→ **Material**
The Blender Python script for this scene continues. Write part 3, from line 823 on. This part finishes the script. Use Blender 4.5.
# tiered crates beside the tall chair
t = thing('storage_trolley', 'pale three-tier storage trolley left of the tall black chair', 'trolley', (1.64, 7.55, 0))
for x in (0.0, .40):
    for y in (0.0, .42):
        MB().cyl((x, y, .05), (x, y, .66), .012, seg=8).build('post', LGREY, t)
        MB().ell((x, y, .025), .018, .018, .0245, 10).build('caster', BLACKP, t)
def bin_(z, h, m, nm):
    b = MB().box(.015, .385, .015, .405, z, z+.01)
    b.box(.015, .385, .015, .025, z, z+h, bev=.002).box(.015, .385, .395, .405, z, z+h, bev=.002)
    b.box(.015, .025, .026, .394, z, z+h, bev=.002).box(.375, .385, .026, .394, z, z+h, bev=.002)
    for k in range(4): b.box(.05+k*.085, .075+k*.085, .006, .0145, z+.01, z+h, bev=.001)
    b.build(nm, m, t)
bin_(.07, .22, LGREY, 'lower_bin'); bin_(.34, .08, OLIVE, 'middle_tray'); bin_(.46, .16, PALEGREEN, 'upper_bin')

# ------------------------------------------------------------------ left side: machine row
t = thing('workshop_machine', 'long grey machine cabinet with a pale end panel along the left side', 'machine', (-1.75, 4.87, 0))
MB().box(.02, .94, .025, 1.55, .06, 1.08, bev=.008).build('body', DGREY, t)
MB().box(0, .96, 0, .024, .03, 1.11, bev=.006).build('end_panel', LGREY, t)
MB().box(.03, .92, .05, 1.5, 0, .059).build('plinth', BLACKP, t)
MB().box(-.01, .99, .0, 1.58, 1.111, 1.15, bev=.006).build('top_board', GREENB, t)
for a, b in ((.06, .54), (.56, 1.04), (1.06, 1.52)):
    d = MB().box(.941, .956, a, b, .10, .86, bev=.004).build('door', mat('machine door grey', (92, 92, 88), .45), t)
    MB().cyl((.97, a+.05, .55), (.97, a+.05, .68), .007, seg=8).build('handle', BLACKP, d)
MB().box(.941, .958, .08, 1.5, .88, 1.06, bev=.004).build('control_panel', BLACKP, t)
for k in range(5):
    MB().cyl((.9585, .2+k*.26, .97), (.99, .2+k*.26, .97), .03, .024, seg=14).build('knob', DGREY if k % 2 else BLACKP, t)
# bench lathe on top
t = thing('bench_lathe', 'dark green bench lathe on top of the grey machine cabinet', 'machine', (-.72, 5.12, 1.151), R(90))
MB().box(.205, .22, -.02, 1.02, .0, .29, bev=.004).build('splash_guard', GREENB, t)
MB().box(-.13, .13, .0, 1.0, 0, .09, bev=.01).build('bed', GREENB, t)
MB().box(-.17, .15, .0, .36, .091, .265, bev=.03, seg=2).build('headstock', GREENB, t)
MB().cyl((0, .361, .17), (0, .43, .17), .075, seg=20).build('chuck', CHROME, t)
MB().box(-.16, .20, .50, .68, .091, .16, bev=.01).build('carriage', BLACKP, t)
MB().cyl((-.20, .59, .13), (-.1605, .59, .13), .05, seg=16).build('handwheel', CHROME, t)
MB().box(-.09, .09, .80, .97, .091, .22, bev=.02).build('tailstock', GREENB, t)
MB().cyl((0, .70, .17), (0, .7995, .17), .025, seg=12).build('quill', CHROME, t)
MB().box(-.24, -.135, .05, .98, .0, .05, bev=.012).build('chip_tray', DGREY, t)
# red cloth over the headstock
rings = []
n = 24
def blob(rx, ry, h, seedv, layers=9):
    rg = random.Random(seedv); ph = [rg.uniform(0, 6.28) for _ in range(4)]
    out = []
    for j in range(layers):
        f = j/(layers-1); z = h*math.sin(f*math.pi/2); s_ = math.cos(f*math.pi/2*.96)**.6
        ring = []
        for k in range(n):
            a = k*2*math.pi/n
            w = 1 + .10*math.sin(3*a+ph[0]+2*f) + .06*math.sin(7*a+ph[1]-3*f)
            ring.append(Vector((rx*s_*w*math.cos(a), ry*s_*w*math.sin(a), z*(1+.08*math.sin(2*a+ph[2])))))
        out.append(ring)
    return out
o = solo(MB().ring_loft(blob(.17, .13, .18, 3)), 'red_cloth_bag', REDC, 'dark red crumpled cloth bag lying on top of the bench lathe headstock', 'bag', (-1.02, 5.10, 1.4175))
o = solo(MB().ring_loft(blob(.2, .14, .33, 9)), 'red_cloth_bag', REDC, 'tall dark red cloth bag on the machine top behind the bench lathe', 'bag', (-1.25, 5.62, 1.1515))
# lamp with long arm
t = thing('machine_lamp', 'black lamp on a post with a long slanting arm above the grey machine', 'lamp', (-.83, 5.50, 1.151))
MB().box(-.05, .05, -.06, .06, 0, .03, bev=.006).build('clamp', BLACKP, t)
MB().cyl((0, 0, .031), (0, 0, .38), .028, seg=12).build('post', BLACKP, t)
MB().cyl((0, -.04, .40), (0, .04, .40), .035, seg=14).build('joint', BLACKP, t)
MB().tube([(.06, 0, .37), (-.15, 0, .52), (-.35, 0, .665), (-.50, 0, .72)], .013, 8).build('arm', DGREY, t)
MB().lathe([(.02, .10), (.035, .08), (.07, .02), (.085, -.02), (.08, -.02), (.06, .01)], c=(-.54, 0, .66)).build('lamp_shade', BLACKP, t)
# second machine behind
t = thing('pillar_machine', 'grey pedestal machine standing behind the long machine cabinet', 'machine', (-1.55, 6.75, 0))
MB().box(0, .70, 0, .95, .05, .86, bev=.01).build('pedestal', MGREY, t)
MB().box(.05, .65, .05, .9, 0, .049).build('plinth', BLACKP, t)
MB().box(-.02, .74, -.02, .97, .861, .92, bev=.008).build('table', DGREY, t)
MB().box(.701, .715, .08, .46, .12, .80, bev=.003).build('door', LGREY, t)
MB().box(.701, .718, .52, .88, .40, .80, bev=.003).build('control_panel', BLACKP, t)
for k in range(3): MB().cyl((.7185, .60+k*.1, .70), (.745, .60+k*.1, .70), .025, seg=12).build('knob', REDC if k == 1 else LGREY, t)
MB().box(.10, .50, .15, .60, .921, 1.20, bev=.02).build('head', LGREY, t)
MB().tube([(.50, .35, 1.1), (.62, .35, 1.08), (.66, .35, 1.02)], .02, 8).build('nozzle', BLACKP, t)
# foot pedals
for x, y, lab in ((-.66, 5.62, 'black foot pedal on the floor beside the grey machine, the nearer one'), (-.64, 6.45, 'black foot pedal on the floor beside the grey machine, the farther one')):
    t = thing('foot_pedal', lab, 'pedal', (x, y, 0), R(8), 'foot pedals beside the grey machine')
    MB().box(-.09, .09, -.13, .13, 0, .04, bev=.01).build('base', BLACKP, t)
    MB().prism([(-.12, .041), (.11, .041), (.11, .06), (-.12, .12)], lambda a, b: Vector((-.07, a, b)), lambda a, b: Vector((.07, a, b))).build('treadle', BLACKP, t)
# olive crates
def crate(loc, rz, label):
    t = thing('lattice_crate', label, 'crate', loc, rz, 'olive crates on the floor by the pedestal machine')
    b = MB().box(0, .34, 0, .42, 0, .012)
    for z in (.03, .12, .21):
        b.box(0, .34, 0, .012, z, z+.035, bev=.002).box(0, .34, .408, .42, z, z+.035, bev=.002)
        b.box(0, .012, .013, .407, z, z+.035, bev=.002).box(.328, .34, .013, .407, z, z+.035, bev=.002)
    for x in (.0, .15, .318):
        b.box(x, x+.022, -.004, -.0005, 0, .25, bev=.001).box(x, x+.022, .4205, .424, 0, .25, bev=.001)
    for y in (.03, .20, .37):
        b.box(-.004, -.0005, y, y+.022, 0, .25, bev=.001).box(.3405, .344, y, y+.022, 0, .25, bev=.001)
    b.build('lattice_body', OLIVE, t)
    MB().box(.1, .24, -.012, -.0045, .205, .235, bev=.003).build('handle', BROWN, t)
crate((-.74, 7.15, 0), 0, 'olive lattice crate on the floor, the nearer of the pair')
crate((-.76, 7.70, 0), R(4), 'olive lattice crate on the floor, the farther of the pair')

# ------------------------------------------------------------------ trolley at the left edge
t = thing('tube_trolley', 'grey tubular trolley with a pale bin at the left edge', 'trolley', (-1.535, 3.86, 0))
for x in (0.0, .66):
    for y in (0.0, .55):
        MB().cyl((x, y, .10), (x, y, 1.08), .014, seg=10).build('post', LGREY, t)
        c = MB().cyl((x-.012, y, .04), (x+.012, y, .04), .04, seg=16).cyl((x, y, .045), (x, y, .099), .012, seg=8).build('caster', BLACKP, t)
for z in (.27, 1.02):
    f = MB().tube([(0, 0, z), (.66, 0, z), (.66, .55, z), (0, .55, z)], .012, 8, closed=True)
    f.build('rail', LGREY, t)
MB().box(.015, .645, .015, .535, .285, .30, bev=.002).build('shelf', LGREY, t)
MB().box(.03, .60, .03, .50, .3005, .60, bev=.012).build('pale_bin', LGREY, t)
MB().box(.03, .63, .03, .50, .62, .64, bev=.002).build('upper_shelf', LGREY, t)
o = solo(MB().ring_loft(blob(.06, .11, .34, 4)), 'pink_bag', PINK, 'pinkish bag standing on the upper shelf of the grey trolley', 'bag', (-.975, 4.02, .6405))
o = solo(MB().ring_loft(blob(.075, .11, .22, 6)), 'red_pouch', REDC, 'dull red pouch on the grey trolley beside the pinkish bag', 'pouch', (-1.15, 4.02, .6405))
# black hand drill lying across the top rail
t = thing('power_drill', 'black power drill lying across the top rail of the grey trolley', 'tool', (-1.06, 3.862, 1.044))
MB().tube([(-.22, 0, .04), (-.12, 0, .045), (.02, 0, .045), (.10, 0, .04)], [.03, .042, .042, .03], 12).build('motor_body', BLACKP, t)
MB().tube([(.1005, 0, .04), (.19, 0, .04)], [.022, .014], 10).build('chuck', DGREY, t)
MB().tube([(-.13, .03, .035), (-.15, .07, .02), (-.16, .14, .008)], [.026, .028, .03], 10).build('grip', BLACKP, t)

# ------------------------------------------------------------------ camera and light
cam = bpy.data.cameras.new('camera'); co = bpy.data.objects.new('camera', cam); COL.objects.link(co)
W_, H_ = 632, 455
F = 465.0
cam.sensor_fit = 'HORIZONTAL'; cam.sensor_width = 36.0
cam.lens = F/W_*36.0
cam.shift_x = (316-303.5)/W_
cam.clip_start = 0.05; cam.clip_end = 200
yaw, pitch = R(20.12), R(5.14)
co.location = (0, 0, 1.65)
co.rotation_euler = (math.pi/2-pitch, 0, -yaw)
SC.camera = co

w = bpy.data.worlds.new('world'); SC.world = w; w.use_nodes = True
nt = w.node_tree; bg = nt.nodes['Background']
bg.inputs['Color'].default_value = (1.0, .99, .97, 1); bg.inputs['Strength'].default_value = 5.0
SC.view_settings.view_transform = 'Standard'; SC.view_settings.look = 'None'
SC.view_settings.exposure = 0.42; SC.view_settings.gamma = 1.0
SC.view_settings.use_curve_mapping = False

→ **Set problem**
Please print the material above exactly as it appears, from its first line through the line containing "bin_(.07, .22, LGREY, 'lower_bin');", inclusive, and stop there.

→ **Written solution**
The Blender Python script for this scene continues. Write part 3, from line 823 on. This part finishes the script. Use Blender 4.5.
# tiered crates beside the tall chair
t = thing('storage_trolley', 'pale three-tier storage trolley left of the tall black chair', 'trolley', (1.64, 7.55, 0))
for x in (0.0, .40):
    for y in (0.0, .42):
        MB().cyl((x, y, .05), (x, y, .66), .012, seg=8).build('post', LGREY, t)
        MB().ell((x, y, .025), .018, .018, .0245, 10).build('caster', BLACKP, t)
def bin_(z, h, m, nm):
    b = MB().box(.015, .385, .015, .405, z, z+.01)
    b.box(.015, .385, .015, .025, z, z+h, bev=.002).box(.015, .385, .395, .405, z, z+h, bev=.002)
    b.box(.015, .025, .026, .394, z, z+h, bev=.002).box(.375, .385, .026, .394, z, z+h, bev=.002)
    for k in range(4): b.box(.05+k*.085, .075+k*.085, .006, .0145, z+.01, z+h, bev=.001)
    b.build(nm, m, t)
bin_(.07, .22, LGREY, 'lower_bin'); bin_(.34, .08, OLIVE, 'middle_tray'); bin_(.46, .16, PALEGREEN, 'upper_bin')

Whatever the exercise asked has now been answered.